Exercise requirements:
Tell how many lines contain the word "objects". Reply with the number only.

Data provided:
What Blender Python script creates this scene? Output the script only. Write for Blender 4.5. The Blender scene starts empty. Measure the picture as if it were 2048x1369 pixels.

* * *

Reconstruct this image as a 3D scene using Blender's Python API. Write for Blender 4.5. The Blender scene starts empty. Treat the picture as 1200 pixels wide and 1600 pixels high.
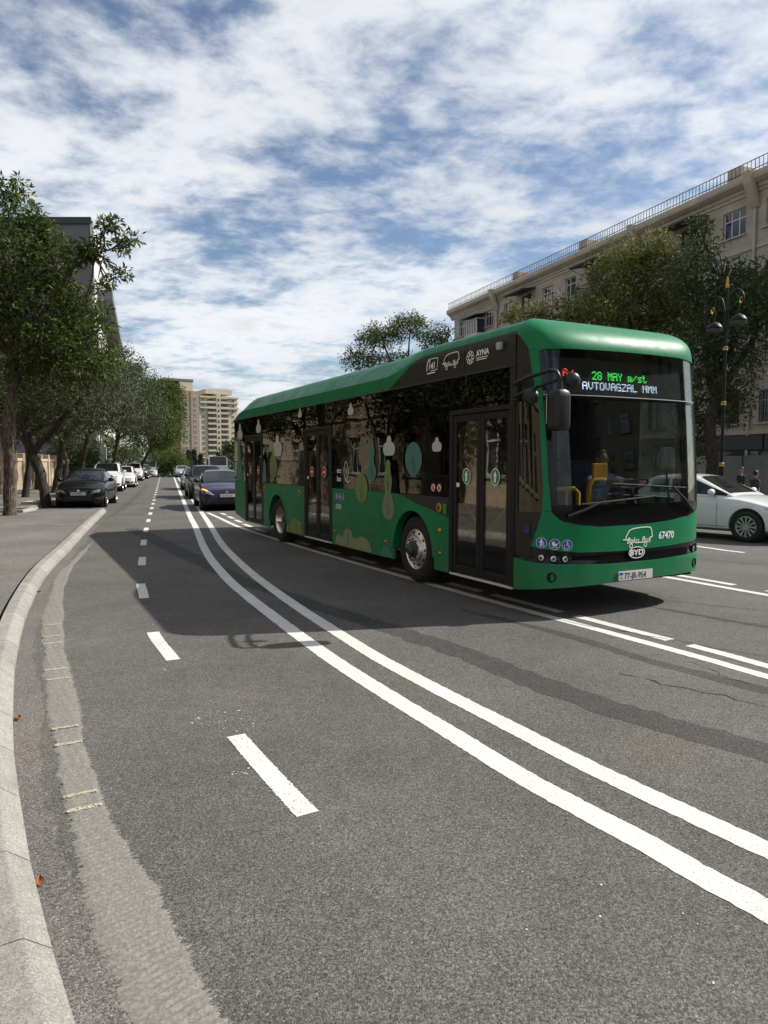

* * *

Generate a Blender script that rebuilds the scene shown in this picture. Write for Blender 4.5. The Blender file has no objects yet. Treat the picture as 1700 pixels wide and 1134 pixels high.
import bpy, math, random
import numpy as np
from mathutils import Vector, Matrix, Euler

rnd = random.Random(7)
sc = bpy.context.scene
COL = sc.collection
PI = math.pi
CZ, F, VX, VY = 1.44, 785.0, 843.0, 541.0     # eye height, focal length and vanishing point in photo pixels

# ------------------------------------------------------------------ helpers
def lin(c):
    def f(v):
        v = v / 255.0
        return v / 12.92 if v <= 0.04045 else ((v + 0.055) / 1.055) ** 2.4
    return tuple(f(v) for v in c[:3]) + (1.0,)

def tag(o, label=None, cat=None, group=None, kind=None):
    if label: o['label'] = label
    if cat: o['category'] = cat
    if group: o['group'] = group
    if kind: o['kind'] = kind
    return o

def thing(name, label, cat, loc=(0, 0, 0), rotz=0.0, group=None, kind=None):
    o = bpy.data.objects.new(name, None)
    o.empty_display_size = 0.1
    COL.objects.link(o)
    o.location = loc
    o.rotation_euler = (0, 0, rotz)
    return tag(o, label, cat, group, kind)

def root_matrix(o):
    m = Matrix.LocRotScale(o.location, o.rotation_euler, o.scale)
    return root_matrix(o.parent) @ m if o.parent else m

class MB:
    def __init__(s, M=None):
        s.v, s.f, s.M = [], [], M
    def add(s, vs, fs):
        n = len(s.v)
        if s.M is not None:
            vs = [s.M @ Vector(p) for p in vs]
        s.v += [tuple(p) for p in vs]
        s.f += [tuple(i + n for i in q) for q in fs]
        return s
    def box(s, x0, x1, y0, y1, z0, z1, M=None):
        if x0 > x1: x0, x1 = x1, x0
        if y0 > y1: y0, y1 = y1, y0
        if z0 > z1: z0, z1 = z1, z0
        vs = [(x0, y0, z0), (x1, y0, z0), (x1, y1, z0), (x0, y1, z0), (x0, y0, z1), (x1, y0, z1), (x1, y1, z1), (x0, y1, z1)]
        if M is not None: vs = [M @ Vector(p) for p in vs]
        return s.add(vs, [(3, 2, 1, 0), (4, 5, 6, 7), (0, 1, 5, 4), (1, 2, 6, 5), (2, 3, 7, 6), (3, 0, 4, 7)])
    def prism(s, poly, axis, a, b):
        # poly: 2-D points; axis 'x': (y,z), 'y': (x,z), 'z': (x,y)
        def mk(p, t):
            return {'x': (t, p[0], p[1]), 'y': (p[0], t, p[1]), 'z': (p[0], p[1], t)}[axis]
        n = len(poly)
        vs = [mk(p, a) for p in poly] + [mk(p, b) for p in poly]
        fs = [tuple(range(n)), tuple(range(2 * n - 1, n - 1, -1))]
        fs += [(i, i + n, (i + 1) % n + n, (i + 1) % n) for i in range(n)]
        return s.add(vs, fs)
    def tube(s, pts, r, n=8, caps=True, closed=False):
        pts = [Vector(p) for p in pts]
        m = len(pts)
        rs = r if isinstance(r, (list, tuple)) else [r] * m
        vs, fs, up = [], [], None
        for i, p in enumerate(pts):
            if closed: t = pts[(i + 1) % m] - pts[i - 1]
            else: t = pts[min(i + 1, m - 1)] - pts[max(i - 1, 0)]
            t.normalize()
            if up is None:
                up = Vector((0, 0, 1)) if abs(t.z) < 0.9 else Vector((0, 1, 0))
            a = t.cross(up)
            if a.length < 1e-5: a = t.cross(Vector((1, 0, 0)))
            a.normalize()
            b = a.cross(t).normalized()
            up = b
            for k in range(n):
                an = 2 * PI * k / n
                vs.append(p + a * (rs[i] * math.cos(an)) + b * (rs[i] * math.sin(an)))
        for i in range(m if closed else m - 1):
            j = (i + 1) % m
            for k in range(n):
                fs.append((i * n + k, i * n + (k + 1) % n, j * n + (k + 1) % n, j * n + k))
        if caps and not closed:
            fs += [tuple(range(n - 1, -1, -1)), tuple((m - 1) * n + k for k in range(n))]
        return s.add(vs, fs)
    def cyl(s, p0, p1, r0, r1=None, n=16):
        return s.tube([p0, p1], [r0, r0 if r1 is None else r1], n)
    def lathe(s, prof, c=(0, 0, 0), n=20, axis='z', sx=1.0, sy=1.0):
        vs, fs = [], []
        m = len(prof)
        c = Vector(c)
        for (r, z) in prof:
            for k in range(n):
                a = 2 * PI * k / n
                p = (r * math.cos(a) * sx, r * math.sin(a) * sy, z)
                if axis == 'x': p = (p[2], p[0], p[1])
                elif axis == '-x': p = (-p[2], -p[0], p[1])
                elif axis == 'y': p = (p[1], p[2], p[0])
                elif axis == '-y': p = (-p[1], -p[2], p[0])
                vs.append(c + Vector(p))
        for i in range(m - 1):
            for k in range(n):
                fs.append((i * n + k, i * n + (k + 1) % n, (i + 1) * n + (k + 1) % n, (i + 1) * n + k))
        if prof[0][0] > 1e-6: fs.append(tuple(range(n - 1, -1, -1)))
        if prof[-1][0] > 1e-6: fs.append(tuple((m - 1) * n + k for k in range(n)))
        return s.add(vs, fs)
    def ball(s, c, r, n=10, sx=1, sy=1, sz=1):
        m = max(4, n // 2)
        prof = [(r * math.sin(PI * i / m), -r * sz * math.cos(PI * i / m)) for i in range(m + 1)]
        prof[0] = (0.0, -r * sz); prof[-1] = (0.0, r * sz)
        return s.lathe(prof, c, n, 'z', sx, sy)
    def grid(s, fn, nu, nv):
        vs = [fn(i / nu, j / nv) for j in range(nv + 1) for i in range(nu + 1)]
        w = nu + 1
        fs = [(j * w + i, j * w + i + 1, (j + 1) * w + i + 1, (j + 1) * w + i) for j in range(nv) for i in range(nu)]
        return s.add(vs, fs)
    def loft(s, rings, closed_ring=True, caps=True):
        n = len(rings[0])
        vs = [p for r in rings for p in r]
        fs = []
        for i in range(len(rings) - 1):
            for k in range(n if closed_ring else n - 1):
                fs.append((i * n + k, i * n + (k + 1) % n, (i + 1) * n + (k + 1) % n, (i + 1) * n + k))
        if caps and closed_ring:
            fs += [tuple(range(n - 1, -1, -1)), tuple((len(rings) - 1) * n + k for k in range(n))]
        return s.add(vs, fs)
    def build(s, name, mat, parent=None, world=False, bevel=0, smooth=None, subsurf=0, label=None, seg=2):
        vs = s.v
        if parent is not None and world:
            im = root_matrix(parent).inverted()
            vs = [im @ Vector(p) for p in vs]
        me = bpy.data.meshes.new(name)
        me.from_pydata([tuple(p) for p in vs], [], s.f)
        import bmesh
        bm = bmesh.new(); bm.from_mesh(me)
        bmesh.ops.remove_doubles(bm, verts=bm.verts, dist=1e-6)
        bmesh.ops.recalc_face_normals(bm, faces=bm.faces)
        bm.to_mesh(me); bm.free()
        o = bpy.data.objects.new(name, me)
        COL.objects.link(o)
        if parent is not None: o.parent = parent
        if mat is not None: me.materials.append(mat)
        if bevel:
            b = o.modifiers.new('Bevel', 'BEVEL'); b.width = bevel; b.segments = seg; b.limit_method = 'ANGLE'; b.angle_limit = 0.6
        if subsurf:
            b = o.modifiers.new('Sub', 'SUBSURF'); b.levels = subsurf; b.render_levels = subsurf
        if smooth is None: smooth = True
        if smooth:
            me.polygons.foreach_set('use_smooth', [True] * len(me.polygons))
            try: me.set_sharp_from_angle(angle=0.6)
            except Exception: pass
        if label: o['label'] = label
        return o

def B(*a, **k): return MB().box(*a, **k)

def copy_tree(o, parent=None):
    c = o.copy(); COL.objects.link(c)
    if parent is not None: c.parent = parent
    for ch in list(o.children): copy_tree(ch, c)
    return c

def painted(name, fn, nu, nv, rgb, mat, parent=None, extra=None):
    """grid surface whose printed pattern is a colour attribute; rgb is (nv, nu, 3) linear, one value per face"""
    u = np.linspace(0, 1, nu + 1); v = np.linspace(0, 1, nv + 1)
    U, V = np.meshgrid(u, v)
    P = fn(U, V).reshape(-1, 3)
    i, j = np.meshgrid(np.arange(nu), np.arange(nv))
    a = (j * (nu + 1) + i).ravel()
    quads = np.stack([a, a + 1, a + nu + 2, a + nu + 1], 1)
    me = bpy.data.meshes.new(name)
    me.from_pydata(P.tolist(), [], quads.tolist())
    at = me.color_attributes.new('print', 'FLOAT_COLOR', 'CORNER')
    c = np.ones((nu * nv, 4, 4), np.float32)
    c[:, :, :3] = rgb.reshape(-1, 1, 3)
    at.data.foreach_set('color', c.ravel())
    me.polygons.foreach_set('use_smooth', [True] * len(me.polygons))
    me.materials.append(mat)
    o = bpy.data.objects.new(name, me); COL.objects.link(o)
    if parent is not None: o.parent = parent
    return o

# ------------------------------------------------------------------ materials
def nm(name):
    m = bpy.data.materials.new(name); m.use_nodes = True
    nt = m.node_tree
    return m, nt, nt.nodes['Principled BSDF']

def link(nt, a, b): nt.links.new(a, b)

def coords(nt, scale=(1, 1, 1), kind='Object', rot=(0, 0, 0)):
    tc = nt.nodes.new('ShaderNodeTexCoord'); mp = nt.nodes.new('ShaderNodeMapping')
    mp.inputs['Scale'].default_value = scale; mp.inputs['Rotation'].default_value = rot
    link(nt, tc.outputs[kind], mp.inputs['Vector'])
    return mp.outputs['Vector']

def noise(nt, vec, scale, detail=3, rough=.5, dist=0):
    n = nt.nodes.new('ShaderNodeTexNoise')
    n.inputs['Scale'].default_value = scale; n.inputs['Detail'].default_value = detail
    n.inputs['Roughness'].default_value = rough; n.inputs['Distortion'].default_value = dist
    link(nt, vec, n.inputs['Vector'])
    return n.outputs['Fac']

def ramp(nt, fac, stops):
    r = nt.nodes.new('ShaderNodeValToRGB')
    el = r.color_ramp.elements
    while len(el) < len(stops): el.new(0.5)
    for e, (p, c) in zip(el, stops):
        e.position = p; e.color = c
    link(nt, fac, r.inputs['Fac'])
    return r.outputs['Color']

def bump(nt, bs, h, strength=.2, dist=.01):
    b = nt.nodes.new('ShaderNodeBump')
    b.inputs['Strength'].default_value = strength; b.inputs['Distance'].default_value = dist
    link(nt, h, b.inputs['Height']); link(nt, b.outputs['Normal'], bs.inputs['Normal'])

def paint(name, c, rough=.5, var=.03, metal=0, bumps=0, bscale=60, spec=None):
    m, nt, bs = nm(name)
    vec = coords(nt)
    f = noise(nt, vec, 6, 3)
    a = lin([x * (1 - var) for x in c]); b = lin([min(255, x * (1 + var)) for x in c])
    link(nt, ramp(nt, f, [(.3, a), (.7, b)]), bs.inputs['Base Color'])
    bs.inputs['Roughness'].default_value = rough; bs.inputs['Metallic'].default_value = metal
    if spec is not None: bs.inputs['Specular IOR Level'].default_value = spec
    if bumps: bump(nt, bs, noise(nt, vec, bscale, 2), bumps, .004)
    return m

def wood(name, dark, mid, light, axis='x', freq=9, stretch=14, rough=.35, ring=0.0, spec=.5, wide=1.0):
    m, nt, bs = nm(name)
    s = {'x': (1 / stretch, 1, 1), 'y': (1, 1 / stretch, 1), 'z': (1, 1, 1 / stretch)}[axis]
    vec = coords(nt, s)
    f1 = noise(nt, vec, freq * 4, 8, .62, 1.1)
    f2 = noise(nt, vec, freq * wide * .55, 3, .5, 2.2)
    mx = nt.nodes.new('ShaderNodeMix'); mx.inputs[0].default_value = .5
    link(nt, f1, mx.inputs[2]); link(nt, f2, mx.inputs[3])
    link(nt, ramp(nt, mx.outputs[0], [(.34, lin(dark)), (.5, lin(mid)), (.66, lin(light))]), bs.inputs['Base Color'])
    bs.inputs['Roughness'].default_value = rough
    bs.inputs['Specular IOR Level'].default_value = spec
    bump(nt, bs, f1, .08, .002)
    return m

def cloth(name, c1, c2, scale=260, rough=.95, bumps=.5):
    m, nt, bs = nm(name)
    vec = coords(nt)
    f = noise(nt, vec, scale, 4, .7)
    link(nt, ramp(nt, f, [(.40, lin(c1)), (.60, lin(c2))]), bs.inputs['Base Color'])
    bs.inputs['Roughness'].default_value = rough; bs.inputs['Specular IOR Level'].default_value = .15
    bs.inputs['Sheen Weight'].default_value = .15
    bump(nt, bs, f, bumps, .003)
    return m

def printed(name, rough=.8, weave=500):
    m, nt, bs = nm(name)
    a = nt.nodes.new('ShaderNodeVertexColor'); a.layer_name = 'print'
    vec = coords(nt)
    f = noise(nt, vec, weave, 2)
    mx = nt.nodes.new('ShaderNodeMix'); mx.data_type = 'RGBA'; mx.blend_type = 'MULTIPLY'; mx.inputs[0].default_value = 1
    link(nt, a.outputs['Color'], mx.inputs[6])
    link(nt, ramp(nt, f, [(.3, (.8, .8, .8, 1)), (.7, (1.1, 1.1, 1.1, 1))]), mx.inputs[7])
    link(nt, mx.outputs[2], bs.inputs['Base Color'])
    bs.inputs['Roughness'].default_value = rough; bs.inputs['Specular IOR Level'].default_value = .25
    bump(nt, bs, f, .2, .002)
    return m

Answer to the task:
7